§ **EXERCISE BRIEF**
Show every line below where "scene" can be found.

>> Start INFORMATION PROVIDED

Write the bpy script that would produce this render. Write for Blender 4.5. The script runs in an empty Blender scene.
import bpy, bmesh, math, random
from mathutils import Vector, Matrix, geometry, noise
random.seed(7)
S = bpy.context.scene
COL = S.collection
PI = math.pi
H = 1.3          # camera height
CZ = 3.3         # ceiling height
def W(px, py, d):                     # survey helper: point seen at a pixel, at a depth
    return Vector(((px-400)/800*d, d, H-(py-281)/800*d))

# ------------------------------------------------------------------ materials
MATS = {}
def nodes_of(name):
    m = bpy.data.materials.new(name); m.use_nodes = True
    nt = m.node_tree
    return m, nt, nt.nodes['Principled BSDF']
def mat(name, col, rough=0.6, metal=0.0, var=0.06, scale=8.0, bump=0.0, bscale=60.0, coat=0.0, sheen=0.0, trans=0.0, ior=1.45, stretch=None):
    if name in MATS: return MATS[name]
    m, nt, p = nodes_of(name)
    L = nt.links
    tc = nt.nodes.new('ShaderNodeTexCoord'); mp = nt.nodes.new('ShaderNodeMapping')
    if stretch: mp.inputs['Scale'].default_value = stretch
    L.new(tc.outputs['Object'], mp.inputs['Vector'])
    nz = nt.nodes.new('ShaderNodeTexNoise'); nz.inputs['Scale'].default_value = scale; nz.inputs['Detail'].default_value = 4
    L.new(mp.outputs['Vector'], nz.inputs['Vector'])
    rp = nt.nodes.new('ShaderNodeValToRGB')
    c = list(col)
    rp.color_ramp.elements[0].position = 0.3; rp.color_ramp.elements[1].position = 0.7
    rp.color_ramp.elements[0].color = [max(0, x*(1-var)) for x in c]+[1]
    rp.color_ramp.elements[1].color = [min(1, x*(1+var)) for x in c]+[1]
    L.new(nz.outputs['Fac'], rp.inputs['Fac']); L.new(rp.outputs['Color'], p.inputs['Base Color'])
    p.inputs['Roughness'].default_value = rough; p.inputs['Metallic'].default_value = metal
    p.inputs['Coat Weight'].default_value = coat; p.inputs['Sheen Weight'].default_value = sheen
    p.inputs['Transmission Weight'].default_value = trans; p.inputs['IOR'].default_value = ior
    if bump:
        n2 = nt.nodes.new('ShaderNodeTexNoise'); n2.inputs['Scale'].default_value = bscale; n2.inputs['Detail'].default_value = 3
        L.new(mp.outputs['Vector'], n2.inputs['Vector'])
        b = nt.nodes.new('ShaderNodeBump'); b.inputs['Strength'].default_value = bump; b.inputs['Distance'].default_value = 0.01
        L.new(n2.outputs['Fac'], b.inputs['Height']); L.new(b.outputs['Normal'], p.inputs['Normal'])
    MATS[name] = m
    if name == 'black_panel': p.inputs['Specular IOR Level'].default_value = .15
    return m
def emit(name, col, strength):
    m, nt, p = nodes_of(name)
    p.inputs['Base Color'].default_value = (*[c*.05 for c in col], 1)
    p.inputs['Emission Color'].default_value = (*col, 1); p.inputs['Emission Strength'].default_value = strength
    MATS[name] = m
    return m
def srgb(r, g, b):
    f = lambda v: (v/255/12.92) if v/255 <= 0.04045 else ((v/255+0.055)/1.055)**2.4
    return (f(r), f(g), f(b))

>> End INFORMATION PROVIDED

§ **RESPONSE TO THE EXERCISE**
Write the bpy script that would produce this render. Write for Blender 4.5. The script runs in an empty Blender scene.
S = bpy.context.scene